- _DATASET EXCERPT_:
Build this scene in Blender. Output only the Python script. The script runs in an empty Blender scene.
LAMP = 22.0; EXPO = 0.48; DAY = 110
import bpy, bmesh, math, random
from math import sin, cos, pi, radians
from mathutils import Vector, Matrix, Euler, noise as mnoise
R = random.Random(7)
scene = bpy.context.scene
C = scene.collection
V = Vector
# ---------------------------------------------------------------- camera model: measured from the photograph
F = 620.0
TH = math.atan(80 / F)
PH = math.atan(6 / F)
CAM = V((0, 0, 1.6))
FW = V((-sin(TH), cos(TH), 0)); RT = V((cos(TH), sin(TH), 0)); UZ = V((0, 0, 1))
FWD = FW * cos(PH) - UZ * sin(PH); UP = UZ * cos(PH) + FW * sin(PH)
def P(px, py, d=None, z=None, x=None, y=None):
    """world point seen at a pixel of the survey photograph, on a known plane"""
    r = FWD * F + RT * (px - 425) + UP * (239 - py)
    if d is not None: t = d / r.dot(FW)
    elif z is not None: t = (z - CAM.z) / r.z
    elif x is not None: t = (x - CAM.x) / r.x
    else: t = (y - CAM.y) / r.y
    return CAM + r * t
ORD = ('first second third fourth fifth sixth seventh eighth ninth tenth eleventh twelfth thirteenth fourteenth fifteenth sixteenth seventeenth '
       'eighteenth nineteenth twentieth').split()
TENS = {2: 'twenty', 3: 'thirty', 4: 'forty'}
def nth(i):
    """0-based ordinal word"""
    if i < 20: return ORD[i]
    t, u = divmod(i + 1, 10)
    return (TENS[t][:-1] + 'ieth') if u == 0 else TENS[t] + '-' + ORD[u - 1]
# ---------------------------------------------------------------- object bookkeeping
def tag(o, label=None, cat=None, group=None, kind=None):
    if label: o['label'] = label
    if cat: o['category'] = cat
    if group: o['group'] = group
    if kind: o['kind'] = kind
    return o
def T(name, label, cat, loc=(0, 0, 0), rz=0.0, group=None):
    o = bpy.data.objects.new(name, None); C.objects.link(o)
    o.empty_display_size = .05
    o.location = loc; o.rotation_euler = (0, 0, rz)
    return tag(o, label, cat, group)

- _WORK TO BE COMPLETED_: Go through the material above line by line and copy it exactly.

- _SOLUTION_:
Build this scene in Blender. Output only the Python script. The script runs in an empty Blender scene.
LAMP = 22.0; EXPO = 0.48; DAY = 110
import bpy, bmesh, math, random
from math import sin, cos, pi, radians
from mathutils import Vector, Matrix, Euler, noise as mnoise
R = random.Random(7)
scene = bpy.context.scene
C = scene.collection
V = Vector
# ---------------------------------------------------------------- camera model: measured from the photograph
F = 620.0
TH = math.atan(80 / F)
PH = math.atan(6 / F)
CAM = V((0, 0, 1.6))
FW = V((-sin(TH), cos(TH), 0)); RT = V((cos(TH), sin(TH), 0)); UZ = V((0, 0, 1))
FWD = FW * cos(PH) - UZ * sin(PH); UP = UZ * cos(PH) + FW * sin(PH)
def P(px, py, d=None, z=None, x=None, y=None):
    """world point seen at a pixel of the survey photograph, on a known plane"""
    r = FWD * F + RT * (px - 425) + UP * (239 - py)
    if d is not None: t = d / r.dot(FW)
    elif z is not None: t = (z - CAM.z) / r.z
    elif x is not None: t = (x - CAM.x) / r.x
    else: t = (y - CAM.y) / r.y
    return CAM + r * t
ORD = ('first second third fourth fifth sixth seventh eighth ninth tenth eleventh twelfth thirteenth fourteenth fifteenth sixteenth seventeenth '
       'eighteenth nineteenth twentieth').split()
TENS = {2: 'twenty', 3: 'thirty', 4: 'forty'}
def nth(i):
    """0-based ordinal word"""
    if i < 20: return ORD[i]
    t, u = divmod(i + 1, 10)
    return (TENS[t][:-1] + 'ieth') if u == 0 else TENS[t] + '-' + ORD[u - 1]
# ---------------------------------------------------------------- object bookkeeping
def tag(o, label=None, cat=None, group=None, kind=None):
    if label: o['label'] = label
    if cat: o['category'] = cat
    if group: o['group'] = group
    if kind: o['kind'] = kind
    return o
def T(name, label, cat, loc=(0, 0, 0), rz=0.0, group=None):
    o = bpy.data.objects.new(name, None); C.objects.link(o)
    o.empty_display_size = .05
    o.location = loc; o.rotation_euler = (0, 0, rz)
    return tag(o, label, cat, group)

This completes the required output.